## WHAT THE TASK REQUIRES
In full and without alteration, give the listing again.

-------- SOURCE MATERIAL

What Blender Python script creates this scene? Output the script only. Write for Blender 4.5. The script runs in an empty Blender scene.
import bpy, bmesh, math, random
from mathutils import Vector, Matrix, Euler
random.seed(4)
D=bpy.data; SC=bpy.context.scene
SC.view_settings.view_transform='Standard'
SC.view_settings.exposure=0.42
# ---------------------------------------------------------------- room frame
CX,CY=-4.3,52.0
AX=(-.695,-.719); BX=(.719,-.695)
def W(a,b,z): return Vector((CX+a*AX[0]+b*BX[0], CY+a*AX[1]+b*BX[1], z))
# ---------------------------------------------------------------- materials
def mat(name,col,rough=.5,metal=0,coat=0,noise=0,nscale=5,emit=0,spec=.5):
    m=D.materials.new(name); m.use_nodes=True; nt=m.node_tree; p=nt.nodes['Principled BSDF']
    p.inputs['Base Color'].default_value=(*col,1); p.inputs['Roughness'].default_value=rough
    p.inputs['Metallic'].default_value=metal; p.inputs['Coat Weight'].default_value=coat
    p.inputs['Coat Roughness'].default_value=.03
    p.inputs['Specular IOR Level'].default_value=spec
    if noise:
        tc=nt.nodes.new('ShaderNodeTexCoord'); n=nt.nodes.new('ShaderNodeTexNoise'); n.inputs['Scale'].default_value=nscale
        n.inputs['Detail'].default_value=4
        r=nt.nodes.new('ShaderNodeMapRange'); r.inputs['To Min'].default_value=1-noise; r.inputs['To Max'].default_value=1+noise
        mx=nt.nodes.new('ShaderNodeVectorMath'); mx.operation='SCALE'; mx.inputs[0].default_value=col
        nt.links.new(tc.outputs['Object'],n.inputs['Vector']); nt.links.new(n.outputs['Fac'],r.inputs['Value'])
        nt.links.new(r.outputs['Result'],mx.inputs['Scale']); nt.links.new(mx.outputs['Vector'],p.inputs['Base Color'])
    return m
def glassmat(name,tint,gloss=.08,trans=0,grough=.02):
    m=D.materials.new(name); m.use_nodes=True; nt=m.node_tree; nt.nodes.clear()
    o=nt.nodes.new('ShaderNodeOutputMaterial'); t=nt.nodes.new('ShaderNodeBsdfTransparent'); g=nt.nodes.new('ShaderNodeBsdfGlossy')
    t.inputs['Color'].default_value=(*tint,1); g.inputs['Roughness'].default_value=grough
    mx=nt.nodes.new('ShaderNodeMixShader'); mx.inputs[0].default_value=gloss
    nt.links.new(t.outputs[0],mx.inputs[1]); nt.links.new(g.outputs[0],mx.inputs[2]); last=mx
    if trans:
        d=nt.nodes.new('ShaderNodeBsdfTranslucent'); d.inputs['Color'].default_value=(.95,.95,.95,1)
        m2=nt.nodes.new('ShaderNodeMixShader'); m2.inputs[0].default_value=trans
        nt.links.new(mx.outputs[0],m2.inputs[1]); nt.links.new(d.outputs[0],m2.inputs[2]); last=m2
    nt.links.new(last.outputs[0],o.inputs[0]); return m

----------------

## RESPONSE TO THE EXERCISE
What Blender Python script creates this scene? Output the script only. Write for Blender 4.5. The script runs in an empty Blender scene.
import bpy, bmesh, math, random
from mathutils import Vector, Matrix, Euler
random.seed(4)
D=bpy.data; SC=bpy.context.scene
SC.view_settings.view_transform='Standard'
SC.view_settings.exposure=0.42
# ---------------------------------------------------------------- room frame
CX,CY=-4.3,52.0
AX=(-.695,-.719); BX=(.719,-.695)
def W(a,b,z): return Vector((CX+a*AX[0]+b*BX[0], CY+a*AX[1]+b*BX[1], z))
# ---------------------------------------------------------------- materials
def mat(name,col,rough=.5,metal=0,coat=0,noise=0,nscale=5,emit=0,spec=.5):
    m=D.materials.new(name); m.use_nodes=True; nt=m.node_tree; p=nt.nodes['Principled BSDF']
    p.inputs['Base Color'].default_value=(*col,1); p.inputs['Roughness'].default_value=rough
    p.inputs['Metallic'].default_value=metal; p.inputs['Coat Weight'].default_value=coat
    p.inputs['Coat Roughness'].default_value=.03
    p.inputs['Specular IOR Level'].default_value=spec
    if noise:
        tc=nt.nodes.new('ShaderNodeTexCoord'); n=nt.nodes.new('ShaderNodeTexNoise'); n.inputs['Scale'].default_value=nscale
        n.inputs['Detail'].default_value=4
        r=nt.nodes.new('ShaderNodeMapRange'); r.inputs['To Min'].default_value=1-noise; r.inputs['To Max'].default_value=1+noise
        mx=nt.nodes.new('ShaderNodeVectorMath'); mx.operation='SCALE'; mx.inputs[0].default_value=col
        nt.links.new(tc.outputs['Object'],n.inputs['Vector']); nt.links.new(n.outputs['Fac'],r.inputs['Value'])
        nt.links.new(r.outputs['Result'],mx.inputs['Scale']); nt.links.new(mx.outputs['Vector'],p.inputs['Base Color'])
    return m
def glassmat(name,tint,gloss=.08,trans=0,grough=.02):
    m=D.materials.new(name); m.use_nodes=True; nt=m.node_tree; nt.nodes.clear()
    o=nt.nodes.new('ShaderNodeOutputMaterial'); t=nt.nodes.new('ShaderNodeBsdfTransparent'); g=nt.nodes.new('ShaderNodeBsdfGlossy')
    t.inputs['Color'].default_value=(*tint,1); g.inputs['Roughness'].default_value=grough
    mx=nt.nodes.new('ShaderNodeMixShader'); mx.inputs[0].default_value=gloss
    nt.links.new(t.outputs[0],mx.inputs[1]); nt.links.new(g.outputs[0],mx.inputs[2]); last=mx
    if trans:
        d=nt.nodes.new('ShaderNodeBsdfTranslucent'); d.inputs['Color'].default_value=(.95,.95,.95,1)
        m2=nt.nodes.new('ShaderNodeMixShader'); m2.inputs[0].default_value=trans
        nt.links.new(mx.outputs[0],m2.inputs[1]); nt.links.new(d.outputs[0],m2.inputs[2]); last=m2
    nt.links.new(last.outputs[0],o.inputs[0]); return m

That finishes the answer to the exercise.